Berlin/Hamburg. Egon Bahr gilt als Architekt der Ostpolitik in den siebziger Jahren. Er war der Einflüsterer und engste Wegbegleiter von Willy Brandt.

Egon Bahn ist tot. Er war der Einflüsterer von Bundeskanzler Willy Brandt, der Architekt einer deeskalierenden Ostpolitik mitten im Kalten Krieg und der Erfinder des "Wandels durch Annäherung" an die damaligen Staaten des Ostblocks und natürlich an die DDR: Jetzt ist SPD-Legende im Alter von 93 Jahren gestorben.

„Mit großer Bestürzung und tiefer Trauer haben wir in der letzten Nacht vom Tode Egon Bahrs erfahren“, sagte Parteichef Sigmar Gabriel am Donnerstag der Deutschen Presse-Agentur. Die deutsche Sozialdemokratie und viele Menschen in Europa trauerten um einen „mutigen, aufrichtigen und großen Sozialdemokraten, den Architekten der deutschen Einheit, Friedenspolitiker und Europäer“, sagte Gabriel.

Bahr galt zusammen mit Brandt als Architekt der deutschen Ostpolitik. Die Annäherung an Moskau und die DDR war eine wichtige Voraussetzung zur späteren Überwindung der Teilung Deutschlands und Europas.

Bahr sei ein großer Vordenker mit einzigartiger politischer Tatkraft gewesen. „Er vertraute wesentlich auf die Macht der Freiheit und die Kraft des Gesprächs, das war die Grundlage für den Wandel durch Annäherung", sagte Gabriel.
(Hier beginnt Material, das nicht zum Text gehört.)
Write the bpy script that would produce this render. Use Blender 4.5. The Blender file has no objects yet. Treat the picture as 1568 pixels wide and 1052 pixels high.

Bis zuletzt sei Bahr stets ein loyaler und unermüdlicher Ratgeber der SPD gewesen. „Wir werden seine analytische Brillanz, seine Rationalität und Leidenschaft, aber auch sein Temperament und seinen liebenswürdigen Humor sehr vermissen“, betonte Gabriel. „Ich werde Egon auch als Freund und Ratgeber sehr vermissen.“

Egon Bahr war auch Honorarprofessor an der Universität Hamburg und dort langjähriger Leiter des Instituts für Friedensforschung und Sicherheitspolitik. Bahr war seit den sechziger Jahren ein enger Wegbegleiter von Brandt. Der gelernte Journalist, dessen Mutter jüdische Wurzeln hat, arbeitete unter anderem beim "Tagesspiegel" und beim Rundfunksender RIAS, bevor er Senatssprecher für den Regierenden Bürgermeister Brandt wurde.

Nach dem Beginn der Kanzlerschaft Brandts im Jahr 1969 wurde Bahr dessen Staatssekretär im Bundeskanzleramt und verantwortlich für die neue Ostpolitik. Bahr war außerdem später Bundesminister für besondere Aufgaben und für wirtschaftliche Zusammenarbeit.

Bahr hat aus seiner ersten Ehe zwei Kinder, aus einer späteren Beziehung entstammt eine Tochter. Er heiratete im Jahr 2011 Adelheid Bonnemann-Böhner.

Bahr war erst Ende Juli noch in Moskau und hatte sich dort zusammen mit dem früheren Sowjetpräsidenten Michail Gorbatschow für ein Ende der Entfremdung zwischen Deutschland und Russland in der Ukrainekrise ausgesprochen.